Some years ago we remember reading this passage, this close of the eighth chapter, under moving circumstances. On a cloudless January night, late arrived in Rome, we stood in the Coliseum, a party of friends from England. Orion, the giant with the sword, glimmered like a spectre, the spectre of persecution, above the huge precinct; for the full moon, high in the heavens, overpowered the stars.
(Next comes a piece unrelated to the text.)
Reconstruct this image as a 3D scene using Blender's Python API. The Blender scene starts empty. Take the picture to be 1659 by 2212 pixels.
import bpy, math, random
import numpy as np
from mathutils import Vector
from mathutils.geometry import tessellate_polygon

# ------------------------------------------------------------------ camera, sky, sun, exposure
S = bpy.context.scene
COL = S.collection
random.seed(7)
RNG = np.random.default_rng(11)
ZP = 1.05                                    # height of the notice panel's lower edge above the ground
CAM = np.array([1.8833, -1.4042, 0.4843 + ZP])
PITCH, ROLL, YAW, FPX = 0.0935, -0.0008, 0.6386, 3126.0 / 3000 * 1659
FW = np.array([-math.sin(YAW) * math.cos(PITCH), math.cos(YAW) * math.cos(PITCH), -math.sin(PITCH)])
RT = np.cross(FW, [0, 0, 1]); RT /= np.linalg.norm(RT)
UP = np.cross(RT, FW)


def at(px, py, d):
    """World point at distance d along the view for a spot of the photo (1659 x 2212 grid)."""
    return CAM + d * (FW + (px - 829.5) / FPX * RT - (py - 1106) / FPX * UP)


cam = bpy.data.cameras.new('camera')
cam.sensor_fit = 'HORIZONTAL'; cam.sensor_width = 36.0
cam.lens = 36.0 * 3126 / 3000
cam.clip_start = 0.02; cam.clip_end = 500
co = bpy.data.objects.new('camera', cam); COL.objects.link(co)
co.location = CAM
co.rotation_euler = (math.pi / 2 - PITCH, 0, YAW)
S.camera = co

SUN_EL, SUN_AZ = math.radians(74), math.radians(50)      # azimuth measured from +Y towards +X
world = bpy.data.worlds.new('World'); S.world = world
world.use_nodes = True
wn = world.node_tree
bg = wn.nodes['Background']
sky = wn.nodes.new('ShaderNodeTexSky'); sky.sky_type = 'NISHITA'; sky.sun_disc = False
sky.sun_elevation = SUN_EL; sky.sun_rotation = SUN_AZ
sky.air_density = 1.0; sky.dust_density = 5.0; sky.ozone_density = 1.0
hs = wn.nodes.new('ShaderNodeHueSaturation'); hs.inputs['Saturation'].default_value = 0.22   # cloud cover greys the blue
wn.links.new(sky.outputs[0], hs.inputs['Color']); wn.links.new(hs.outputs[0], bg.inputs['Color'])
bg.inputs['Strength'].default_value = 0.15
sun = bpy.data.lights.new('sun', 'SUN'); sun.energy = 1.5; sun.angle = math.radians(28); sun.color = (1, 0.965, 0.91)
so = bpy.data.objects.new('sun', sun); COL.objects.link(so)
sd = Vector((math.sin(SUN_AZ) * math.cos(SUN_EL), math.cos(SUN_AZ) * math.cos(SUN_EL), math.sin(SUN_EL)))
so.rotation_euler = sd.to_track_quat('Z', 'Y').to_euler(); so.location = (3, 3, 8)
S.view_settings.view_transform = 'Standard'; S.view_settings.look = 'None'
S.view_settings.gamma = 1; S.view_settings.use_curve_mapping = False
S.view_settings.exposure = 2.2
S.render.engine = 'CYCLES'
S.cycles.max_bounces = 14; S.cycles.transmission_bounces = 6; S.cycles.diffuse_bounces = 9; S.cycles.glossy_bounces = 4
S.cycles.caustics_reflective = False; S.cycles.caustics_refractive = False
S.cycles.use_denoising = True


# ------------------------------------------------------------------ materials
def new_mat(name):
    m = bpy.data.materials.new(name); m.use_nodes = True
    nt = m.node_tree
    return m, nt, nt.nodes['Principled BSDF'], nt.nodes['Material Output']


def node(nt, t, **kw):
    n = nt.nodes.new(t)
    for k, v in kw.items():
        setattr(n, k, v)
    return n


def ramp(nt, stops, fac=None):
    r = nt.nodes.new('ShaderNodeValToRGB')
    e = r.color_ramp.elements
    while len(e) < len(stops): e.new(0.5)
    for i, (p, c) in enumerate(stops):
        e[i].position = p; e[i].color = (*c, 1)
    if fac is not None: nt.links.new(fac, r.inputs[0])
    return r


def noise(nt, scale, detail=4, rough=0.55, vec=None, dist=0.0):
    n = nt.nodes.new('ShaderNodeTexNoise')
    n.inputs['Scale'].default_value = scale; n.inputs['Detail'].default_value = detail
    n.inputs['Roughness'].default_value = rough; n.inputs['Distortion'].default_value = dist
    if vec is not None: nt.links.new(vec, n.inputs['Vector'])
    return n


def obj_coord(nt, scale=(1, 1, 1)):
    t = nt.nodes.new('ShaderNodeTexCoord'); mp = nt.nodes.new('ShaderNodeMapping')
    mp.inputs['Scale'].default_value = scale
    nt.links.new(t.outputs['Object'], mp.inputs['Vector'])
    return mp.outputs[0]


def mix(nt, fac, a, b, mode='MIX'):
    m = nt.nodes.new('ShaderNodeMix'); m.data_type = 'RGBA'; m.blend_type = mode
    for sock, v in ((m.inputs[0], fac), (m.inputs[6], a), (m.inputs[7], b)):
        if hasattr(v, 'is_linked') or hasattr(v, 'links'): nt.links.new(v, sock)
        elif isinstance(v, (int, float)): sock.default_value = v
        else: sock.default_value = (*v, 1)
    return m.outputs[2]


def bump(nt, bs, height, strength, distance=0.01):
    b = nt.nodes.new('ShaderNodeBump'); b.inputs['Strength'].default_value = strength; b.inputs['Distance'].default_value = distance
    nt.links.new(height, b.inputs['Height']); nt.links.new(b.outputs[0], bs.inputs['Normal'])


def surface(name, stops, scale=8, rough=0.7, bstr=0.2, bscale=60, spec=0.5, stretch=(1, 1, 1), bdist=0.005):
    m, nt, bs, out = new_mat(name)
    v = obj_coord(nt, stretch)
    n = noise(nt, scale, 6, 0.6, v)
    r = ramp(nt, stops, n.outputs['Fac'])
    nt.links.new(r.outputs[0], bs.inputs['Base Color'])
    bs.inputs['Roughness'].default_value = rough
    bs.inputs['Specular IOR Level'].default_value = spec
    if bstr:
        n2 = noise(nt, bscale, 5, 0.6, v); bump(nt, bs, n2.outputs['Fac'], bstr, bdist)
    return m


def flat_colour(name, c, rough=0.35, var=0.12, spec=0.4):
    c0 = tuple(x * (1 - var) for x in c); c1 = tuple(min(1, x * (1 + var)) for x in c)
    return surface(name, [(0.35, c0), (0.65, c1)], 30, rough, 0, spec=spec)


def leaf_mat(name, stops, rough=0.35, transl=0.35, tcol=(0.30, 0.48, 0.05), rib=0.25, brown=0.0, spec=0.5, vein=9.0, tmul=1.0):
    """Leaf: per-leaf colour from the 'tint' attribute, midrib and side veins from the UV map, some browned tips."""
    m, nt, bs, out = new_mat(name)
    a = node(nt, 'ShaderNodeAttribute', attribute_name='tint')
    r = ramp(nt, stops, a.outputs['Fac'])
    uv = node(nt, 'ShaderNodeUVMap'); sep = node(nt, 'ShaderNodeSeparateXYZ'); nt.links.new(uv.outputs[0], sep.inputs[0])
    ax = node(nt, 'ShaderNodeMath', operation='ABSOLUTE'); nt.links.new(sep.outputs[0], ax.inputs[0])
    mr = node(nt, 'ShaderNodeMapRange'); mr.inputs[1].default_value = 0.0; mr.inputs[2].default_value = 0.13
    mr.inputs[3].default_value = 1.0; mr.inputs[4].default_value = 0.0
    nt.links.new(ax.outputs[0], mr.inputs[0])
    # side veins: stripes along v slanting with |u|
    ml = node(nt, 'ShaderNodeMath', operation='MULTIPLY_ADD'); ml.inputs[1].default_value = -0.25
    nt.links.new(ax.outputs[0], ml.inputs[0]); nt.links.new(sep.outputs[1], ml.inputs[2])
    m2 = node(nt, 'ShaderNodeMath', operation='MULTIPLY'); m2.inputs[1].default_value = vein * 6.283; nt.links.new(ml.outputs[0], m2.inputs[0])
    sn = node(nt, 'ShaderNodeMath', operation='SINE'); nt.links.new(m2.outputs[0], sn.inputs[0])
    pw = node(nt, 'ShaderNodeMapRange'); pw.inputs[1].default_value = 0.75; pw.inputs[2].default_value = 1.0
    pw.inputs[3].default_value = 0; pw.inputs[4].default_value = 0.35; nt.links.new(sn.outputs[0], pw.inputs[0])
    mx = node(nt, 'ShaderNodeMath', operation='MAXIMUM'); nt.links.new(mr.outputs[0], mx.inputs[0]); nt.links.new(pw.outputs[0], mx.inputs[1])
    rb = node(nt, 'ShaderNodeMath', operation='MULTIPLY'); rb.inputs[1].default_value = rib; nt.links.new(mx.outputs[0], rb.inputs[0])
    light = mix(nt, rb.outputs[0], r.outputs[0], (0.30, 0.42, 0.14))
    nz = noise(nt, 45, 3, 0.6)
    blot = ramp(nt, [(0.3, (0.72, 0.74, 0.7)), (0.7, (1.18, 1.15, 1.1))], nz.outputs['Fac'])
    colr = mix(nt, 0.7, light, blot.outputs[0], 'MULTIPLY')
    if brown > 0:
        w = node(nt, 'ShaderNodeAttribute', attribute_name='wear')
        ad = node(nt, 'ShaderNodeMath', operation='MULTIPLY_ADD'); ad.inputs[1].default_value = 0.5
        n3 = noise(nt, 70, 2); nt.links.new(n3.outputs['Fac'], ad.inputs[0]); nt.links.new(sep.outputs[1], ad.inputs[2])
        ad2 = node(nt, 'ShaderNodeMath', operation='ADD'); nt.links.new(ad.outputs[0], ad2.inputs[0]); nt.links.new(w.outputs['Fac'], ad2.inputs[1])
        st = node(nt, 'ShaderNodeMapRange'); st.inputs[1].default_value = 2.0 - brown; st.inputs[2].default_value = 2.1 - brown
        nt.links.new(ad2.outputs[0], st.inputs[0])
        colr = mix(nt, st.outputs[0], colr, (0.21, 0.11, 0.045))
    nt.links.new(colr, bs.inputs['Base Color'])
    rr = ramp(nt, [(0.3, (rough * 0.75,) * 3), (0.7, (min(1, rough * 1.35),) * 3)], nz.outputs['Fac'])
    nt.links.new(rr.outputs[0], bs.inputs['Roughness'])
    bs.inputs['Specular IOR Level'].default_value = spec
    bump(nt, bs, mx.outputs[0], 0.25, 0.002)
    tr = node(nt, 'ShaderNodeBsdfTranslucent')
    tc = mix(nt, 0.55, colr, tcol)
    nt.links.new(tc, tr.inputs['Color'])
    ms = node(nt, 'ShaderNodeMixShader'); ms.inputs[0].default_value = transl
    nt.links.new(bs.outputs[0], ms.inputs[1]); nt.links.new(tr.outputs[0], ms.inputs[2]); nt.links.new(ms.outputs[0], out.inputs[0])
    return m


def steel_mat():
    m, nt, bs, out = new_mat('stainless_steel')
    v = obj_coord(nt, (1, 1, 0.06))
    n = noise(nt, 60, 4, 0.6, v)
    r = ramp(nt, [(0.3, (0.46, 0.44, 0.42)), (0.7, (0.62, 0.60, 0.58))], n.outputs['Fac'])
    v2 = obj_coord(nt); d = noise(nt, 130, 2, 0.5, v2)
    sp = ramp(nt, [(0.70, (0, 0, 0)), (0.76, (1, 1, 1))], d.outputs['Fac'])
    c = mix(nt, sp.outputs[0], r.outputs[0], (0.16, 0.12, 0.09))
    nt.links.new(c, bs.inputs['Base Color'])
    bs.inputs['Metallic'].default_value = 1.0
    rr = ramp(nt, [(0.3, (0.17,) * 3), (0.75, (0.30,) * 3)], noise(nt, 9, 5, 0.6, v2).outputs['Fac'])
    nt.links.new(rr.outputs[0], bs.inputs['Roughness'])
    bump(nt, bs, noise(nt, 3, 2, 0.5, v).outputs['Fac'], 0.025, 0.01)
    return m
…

By its light we read from a little Testament these words, written so long ago to be read in that same City; written by the man whose dust now sleeps at Tre Fontane, where the executioner dismissed him to be with Christ; written to men and women some of whom at least, in all human likelihood, suffered in that same Amphitheatre, raised only twenty-two years after Paul wrote to the Romans, and soon made the scene of countless martyrdoms. "Do you want a relic?" said a Pope to some eager visitor. "Gather dust from the Coliseum; it is all the martyrs."